SUPPLIED DATA

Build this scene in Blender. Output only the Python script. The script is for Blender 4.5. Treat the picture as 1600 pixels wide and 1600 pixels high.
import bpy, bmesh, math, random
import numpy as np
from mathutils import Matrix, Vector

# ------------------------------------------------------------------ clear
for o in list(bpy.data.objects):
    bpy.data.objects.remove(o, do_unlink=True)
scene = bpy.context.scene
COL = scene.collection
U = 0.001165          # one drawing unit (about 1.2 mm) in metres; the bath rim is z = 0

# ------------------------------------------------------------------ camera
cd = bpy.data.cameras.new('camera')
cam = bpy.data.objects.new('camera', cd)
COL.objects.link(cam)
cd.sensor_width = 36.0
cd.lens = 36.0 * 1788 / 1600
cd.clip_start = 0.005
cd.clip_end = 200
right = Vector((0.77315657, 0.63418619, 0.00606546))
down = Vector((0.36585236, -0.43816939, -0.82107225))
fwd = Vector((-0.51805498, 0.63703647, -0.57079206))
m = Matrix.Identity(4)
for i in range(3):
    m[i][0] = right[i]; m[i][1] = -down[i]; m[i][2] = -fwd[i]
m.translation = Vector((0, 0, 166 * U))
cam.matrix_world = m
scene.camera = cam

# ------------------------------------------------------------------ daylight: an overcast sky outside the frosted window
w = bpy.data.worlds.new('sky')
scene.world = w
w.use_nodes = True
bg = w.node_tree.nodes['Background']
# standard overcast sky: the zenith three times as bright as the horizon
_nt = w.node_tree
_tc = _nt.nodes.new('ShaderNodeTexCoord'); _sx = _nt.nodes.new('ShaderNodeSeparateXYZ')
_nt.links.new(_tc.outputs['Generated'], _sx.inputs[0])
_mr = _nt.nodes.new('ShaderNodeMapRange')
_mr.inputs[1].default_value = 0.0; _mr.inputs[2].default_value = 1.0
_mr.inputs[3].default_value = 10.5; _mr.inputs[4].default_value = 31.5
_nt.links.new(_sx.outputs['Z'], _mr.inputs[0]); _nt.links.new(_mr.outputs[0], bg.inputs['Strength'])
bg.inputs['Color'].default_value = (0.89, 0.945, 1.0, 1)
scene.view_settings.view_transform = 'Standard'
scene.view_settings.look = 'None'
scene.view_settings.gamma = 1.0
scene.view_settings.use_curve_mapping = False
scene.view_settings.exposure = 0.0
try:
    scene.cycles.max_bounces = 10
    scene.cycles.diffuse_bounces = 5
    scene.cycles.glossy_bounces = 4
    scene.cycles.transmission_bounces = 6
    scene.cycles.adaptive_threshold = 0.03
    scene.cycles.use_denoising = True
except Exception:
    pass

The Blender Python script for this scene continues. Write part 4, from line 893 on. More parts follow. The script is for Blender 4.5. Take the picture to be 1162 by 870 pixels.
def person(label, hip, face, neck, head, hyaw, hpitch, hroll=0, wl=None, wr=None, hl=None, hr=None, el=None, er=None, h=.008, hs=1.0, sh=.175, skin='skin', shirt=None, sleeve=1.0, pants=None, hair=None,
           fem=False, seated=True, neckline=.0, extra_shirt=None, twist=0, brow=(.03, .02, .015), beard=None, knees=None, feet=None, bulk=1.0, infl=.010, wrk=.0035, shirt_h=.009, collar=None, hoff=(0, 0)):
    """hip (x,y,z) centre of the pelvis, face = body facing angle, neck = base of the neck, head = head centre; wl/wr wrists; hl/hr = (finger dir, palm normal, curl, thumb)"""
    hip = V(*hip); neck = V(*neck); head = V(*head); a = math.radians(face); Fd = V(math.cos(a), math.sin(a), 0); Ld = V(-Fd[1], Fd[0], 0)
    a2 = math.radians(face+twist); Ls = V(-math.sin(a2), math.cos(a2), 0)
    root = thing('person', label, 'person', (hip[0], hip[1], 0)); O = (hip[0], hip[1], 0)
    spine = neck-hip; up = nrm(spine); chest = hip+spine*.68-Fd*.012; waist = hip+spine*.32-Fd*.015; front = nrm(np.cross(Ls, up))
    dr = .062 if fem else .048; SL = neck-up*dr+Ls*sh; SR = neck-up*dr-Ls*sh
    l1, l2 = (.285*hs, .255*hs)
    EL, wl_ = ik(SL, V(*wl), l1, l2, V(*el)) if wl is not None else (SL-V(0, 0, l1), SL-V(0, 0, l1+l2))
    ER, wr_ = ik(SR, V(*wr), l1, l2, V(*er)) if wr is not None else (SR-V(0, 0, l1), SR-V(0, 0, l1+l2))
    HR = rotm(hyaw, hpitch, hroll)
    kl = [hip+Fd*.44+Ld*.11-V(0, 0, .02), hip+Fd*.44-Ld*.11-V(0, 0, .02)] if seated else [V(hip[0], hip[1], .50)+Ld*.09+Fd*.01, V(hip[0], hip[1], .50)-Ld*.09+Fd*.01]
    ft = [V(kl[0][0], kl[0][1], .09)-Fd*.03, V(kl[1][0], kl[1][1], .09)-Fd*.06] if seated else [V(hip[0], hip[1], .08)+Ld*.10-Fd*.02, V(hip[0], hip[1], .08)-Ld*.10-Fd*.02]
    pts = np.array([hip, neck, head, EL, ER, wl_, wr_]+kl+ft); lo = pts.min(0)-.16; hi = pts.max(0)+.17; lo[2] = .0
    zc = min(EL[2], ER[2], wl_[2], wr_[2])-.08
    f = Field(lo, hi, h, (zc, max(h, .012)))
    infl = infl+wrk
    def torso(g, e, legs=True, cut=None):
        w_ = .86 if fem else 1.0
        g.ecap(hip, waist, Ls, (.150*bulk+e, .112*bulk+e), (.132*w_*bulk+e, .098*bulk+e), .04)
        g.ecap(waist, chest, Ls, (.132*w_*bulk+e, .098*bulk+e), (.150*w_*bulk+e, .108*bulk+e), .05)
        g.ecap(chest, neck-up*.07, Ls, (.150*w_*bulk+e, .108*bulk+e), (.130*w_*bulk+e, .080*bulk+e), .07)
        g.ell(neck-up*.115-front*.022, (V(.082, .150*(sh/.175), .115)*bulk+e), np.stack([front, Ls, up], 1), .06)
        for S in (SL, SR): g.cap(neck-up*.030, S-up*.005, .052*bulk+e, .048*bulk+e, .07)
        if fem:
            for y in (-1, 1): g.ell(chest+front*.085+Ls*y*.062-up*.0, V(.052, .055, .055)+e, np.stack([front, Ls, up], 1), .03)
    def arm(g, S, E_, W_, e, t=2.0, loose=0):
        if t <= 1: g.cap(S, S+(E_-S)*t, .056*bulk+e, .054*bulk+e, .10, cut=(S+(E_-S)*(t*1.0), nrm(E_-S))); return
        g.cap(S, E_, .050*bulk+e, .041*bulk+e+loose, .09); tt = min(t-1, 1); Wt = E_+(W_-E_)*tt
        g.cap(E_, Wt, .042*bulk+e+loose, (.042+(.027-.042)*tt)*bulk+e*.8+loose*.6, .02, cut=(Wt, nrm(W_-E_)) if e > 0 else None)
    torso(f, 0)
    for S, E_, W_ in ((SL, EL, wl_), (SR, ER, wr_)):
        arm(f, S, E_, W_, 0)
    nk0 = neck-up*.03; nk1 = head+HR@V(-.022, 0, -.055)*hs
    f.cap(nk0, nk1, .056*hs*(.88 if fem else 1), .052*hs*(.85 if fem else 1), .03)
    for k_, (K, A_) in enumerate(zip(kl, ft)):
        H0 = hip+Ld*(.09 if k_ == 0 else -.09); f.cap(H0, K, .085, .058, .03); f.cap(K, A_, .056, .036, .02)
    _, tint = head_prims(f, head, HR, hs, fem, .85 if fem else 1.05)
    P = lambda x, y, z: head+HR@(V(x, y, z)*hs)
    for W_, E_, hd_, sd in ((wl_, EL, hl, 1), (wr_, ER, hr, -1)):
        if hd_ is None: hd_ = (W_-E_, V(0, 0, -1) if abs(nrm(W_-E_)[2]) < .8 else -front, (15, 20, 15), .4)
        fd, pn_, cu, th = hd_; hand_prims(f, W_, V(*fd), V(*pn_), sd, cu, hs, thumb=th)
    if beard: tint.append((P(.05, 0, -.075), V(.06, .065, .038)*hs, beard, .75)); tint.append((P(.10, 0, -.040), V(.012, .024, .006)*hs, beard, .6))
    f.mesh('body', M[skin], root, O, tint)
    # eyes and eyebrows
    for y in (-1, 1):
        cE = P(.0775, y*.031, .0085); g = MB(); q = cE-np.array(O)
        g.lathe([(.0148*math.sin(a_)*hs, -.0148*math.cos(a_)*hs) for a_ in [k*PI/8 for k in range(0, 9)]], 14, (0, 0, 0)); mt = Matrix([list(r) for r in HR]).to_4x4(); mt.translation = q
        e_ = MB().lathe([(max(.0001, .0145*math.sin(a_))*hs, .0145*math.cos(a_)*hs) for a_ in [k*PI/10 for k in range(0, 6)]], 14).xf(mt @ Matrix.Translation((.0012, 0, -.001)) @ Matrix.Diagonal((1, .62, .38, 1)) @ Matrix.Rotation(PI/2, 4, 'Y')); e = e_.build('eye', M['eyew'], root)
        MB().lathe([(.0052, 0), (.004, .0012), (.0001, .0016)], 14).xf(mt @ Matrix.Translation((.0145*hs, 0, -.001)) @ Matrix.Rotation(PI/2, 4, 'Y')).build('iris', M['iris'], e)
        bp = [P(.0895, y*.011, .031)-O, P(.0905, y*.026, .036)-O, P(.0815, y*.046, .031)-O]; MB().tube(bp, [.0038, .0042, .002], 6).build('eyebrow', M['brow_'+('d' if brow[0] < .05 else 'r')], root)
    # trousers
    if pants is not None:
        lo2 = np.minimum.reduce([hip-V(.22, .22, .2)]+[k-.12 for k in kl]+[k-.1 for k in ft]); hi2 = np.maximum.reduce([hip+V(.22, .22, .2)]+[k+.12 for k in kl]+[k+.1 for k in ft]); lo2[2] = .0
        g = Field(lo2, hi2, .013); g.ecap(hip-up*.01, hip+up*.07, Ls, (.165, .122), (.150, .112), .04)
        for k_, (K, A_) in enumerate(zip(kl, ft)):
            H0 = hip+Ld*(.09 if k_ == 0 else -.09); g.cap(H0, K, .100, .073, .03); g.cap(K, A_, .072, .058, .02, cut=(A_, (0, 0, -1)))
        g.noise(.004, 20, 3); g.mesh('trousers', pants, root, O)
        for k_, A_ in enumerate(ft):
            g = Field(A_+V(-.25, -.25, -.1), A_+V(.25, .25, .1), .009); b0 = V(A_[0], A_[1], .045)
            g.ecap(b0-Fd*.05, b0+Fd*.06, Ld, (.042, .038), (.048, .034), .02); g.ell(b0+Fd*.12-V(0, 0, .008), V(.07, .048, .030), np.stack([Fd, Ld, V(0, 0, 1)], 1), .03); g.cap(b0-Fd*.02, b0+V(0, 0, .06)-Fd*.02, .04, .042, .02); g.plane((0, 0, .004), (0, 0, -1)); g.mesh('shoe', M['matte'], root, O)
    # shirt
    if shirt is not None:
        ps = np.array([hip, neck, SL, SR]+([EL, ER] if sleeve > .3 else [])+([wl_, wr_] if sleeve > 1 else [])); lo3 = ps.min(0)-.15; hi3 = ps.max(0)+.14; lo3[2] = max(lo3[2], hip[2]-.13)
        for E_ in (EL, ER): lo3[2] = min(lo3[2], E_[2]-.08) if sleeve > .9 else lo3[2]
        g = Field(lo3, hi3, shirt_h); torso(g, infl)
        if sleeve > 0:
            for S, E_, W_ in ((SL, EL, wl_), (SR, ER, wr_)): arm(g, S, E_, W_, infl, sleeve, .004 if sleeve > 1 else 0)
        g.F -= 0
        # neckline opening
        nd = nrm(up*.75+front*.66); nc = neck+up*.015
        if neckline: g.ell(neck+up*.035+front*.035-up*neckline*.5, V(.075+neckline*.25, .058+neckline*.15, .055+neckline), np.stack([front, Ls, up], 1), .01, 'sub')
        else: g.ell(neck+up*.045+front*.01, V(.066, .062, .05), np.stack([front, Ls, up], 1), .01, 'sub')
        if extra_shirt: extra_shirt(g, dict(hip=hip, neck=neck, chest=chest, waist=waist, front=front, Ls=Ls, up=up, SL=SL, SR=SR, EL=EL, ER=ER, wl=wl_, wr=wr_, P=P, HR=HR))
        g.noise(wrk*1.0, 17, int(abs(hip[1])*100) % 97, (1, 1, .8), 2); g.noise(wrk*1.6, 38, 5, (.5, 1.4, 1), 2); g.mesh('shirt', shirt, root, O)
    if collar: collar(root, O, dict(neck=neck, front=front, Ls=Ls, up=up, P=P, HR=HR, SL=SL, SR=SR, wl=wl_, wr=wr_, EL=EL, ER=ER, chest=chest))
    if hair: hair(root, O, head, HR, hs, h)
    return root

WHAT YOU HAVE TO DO
In the listing above, reproduce the first line and each one after it through the line that contains "scene.camera = cam".

COMPLETE ANSWER
Build this scene in Blender. Output only the Python script. The script is for Blender 4.5. Treat the picture as 1600 pixels wide and 1600 pixels high.
import bpy, bmesh, math, random
import numpy as np
from mathutils import Matrix, Vector

# ------------------------------------------------------------------ clear
for o in list(bpy.data.objects):
    bpy.data.objects.remove(o, do_unlink=True)
scene = bpy.context.scene
COL = scene.collection
U = 0.001165          # one drawing unit (about 1.2 mm) in metres; the bath rim is z = 0

# ------------------------------------------------------------------ camera
cd = bpy.data.cameras.new('camera')
cam = bpy.data.objects.new('camera', cd)
COL.objects.link(cam)
cd.sensor_width = 36.0
cd.lens = 36.0 * 1788 / 1600
cd.clip_start = 0.005
cd.clip_end = 200
right = Vector((0.77315657, 0.63418619, 0.00606546))
down = Vector((0.36585236, -0.43816939, -0.82107225))
fwd = Vector((-0.51805498, 0.63703647, -0.57079206))
m = Matrix.Identity(4)
for i in range(3):
    m[i][0] = right[i]; m[i][1] = -down[i]; m[i][2] = -fwd[i]
m.translation = Vector((0, 0, 166 * U))
cam.matrix_world = m
scene.camera = cam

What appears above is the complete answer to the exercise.